Sunday, October 7, 2012

Dear Justin, my darling boy.

This morning, you shot yourself. I will miss you forever. My heart has broken before, but not like this. I talked to you only a few hours before it happened, and you were doing well. It seems that your mental condition did not feel that you should stay so well. It decided that you needed to have another episode at four in the morning, when there was no one awake to stop you. How I wish you would of called. How I wish I would have been there. How I wish you were still here. How I wish that i could see you smirk one more time. Hear you laugh too loud. Or just talk too loud, you were always loud, excpet when I needed some quiet. I have never met a man who so thoroughly understood me. I ccould not touch people before I met you. I could not trust before I met you. I was so little, before I met you. And here I am now, a little more than two years later. Two years was not enough. A life time, would have barely been enough. Oh my dear. My precious darling. My cutie bum, when we were alone, and you were being cute. I saw you at the mortuary today, you had a towel over your head because you had shot a hole through it. I put my hand on your arm, it was your arm. You are dead. How cold it was, how pale.....you are dead. But I"m still here. I'm still thinking about moving in with you next summer. Thinking about going on a trip with you this next Christmas. Still debating about dragging you along to paris. Still looking forward to you finishin the play. eagarly waiting to feel your hand in mine, for me to run my fingers across your head..... all of it. I need all of you here. I'm going through such a hard time, you saved me from myself before.... and now I"m all alone. Justin James, I miss you so much. I have never loved more, or been more happy.
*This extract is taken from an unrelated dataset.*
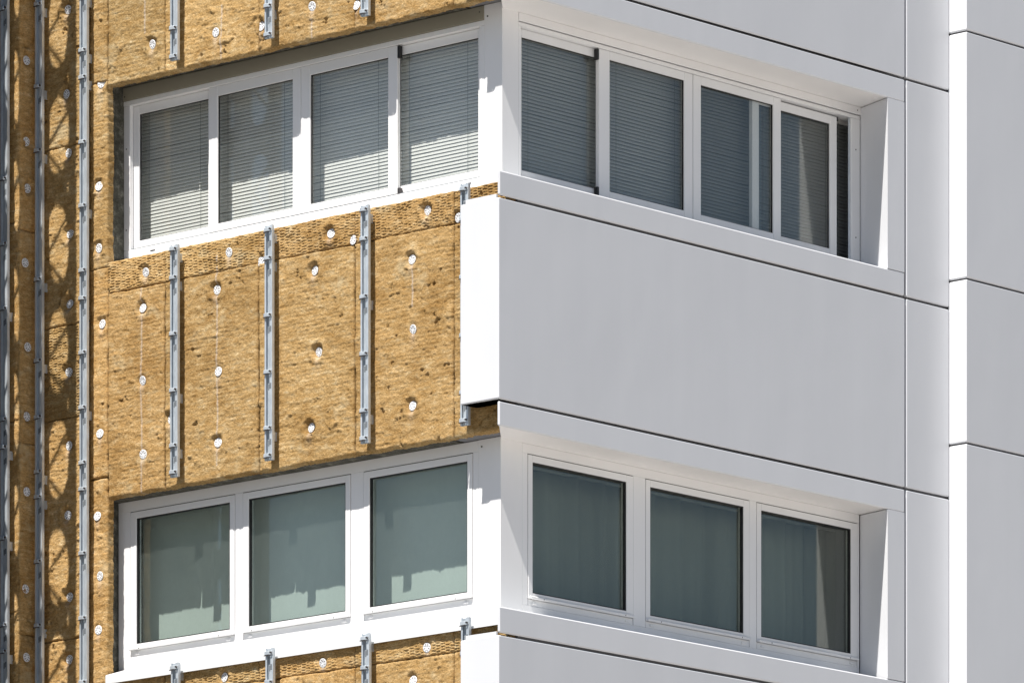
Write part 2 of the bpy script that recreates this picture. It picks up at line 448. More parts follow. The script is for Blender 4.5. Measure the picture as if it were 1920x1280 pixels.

In philosophy, we went over a theory that states a part of you is in those people around you. The happy part of me is gone. The part of me, that felt free, without inhbitions is gone. You are gone. And i hurt so much. please come back my dear. I need you so much.
You are the best man I ever knew, and I loved you for it.
If you can ever come back, I would be happy. I would hold you as tight as I could, and bawl, because I was happy.